• SUPPLIED MATERIAL:
▼▼▼
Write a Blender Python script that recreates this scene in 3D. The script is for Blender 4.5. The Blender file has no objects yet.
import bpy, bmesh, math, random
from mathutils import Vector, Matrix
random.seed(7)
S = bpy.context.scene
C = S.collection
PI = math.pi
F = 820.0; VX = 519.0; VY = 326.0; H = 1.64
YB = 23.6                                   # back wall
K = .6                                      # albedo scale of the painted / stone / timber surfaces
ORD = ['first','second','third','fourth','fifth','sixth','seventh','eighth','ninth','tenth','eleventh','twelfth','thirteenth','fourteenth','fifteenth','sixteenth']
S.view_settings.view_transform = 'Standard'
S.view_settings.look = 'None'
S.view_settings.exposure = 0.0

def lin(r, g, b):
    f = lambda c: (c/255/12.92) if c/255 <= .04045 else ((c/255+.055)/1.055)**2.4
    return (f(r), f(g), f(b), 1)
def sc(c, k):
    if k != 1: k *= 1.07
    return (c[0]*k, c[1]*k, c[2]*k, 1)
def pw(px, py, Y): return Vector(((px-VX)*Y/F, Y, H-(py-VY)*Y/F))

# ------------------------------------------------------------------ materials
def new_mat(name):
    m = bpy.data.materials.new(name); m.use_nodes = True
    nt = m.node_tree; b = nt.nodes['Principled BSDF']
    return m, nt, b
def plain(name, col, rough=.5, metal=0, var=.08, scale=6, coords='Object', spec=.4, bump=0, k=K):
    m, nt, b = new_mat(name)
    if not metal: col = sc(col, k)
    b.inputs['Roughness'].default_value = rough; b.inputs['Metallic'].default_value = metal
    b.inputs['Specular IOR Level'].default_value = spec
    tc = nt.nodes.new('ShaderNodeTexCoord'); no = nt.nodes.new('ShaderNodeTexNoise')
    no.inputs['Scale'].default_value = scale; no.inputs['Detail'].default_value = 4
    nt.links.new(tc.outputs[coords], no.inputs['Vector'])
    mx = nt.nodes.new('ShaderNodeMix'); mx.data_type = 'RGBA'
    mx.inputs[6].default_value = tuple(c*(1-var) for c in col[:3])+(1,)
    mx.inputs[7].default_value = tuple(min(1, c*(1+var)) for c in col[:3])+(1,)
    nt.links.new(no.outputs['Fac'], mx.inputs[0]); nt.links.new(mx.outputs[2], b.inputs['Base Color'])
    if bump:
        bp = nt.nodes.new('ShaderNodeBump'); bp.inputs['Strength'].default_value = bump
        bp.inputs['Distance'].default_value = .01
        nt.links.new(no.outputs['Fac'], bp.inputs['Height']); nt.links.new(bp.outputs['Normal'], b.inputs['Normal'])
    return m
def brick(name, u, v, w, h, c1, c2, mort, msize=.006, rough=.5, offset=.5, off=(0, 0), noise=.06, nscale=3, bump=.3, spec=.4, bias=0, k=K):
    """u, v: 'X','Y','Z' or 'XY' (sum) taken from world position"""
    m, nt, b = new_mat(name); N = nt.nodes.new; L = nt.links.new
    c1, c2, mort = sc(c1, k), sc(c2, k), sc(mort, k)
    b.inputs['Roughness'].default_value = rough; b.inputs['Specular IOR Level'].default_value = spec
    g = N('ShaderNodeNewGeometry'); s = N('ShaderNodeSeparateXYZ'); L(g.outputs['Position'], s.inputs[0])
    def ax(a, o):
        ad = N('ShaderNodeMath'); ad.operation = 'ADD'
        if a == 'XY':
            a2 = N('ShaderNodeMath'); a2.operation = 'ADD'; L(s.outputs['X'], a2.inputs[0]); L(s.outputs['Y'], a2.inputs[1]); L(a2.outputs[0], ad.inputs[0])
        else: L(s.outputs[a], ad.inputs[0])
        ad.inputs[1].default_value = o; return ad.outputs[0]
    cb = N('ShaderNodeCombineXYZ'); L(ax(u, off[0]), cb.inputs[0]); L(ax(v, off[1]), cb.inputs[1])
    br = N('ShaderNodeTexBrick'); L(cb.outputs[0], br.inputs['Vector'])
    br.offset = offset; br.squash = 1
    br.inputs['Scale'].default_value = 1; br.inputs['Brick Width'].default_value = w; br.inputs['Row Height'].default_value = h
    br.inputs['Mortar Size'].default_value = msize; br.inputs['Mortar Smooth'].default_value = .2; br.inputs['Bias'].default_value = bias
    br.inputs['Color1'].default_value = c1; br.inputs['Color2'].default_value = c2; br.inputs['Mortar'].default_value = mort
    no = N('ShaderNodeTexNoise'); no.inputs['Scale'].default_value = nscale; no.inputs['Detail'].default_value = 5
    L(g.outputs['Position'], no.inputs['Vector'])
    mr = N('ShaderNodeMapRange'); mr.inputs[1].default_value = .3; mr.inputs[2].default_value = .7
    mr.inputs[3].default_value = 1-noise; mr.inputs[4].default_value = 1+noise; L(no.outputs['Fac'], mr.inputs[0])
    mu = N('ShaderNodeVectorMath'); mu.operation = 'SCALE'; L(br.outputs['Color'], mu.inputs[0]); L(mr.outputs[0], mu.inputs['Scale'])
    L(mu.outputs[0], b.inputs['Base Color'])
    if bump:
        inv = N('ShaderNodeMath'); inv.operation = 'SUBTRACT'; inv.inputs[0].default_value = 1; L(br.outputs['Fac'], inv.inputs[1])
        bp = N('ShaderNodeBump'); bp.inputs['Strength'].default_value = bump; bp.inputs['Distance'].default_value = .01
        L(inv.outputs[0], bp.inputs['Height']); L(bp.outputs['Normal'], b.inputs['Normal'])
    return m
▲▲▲
• TASK DIRECTIONS: Search the data above for the word "scene", then gather each line in which it appears.

• RESULT OF THE EXERCISE:
Write a Blender Python script that recreates this scene in 3D. The script is for Blender 4.5. The Blender file has no objects yet.
S = bpy.context.scene